Many people hate swampy, sticky August, but to some, it’s an especially bitter time. A new working paper finds that, in addition to March, August is the month in which divorce filings peak.

For the paper, the University of Washington’s Brian Serafini and Julie Brines analyzed the 15 most recent years of divorce filings in Washington, a state whose records make it easy to collect divorce data. Here’s what they found:

Divorce Filings by Month

Data from Washington state, Nov. 2001 - Dec. 2015 (Serafini and Brines)

These results are yet to be peer reviewed, but they are bolstered by some nation-wide, anecdotal evidence. Online searches for “divorce” and “child custody” surge early in the year, peaking in March, they point out.

The authors speculate that unhappily married couples schedule their divorce filings around both the winter holidays and Valentine’s Day, as well as summer vacations. (More Americans vacation in July than any other month.)

There are a few explanations why people might time their marital dissolutions this way. It might just be too difficult to announce a divorce around family-oriented Christmas time, especially if there are kids involved.

But the authors think the more likely reason is that people decide their differences are irreconcilable right after a big trip.
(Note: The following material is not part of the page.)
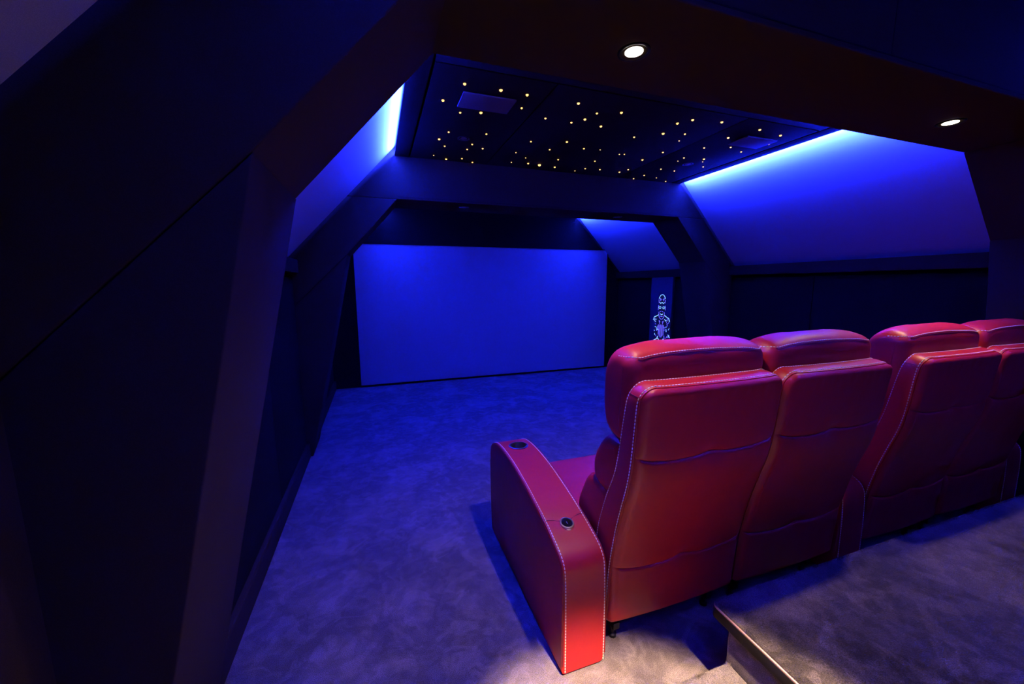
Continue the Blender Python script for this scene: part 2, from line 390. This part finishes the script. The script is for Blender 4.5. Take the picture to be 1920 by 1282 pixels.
for cx, cy, s_ in ST:
    p = unproject(500+cx/2.1333, 80+cy/2.1333, RAFT_Z)
    r = (0.0050, 0.0070, 0.0088, 0.0100, 0, 0.0140)[s_]
    zz = RAFT_Z
    if abs(p.x-2.92) < 0.16 and abs(p.y-2.51) < 0.10: zz = RAFT_Z-0.022
    if abs(p.x-0.711) < 0.17 and abs(p.y-2.53) < 0.10: zz = RAFT_Z-0.022
    if s_ not in star_mesh:
        m = MB(); m.lathe([(r, 0.0), (r*0.97, -0.3*r), (r*0.75, -0.66*r), (r*0.4, -0.9*r), (0.0003, -r)], n=14)
        o = obj('star_light', m, 'star_glow'); star_mesh[s_] = o
    else:
        o = star_mesh[s_].copy(); COL.objects.link(o)
    o.location = (p.x, p.y, zz)
    tag(o, star_label(p.x, p.y, s_), 'star light', 'star lights in the ceiling')

# ------------------------------------------------------------------ glowing figure on the right wall
FX = mir(WALL_X)
fg = thing('light_figure', 'tall narrow panel with a glowing line-cut figure on the right wall', 'wall light', (FX, 5.0, 0.14))
fo = (FX, 5.0, 0.14)
m = MB(); m.box(FX-0.045, FX-0.0018, 4.775, 5.262, 0.14, 1.656); obj('back_panel', m, 'figure_panel', fg, bevel=0.003, off=fo)
fa, fb = MB(), MB(); rnd = random.Random(11); fx0 = FX-0.047
def stroke(mb, pts, r=0.0035):
    mb.tube([(fx0, 4.985+a, b) for a, b in pts], r, 5)
def arc(c, rx, rz, a0, a1, n=8): return [(c[0]+rx*math.cos(math.radians(a0+(a1-a0)*i/n)), c[1]+rz*math.sin(math.radians(a0+(a1-a0)*i/n))) for i in range(n+1)]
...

It could be that people don’t want to ruin a family getaway, or that vacations are so stressful they drive the already-dissatisfied to divorce. (“I told you to pack your suitcase last night; now we’ve missed the train!”)

Then there’s the “broken promise” hypothesis. “People are discontent with their marriages, they look at vacation as an opportunity to give it one last shot, and what they were hoping would happen didn’t occur,” explained Brines, an associate professor of sociology.

It’s not you, in other words; it’s your failure to print the boarding passes.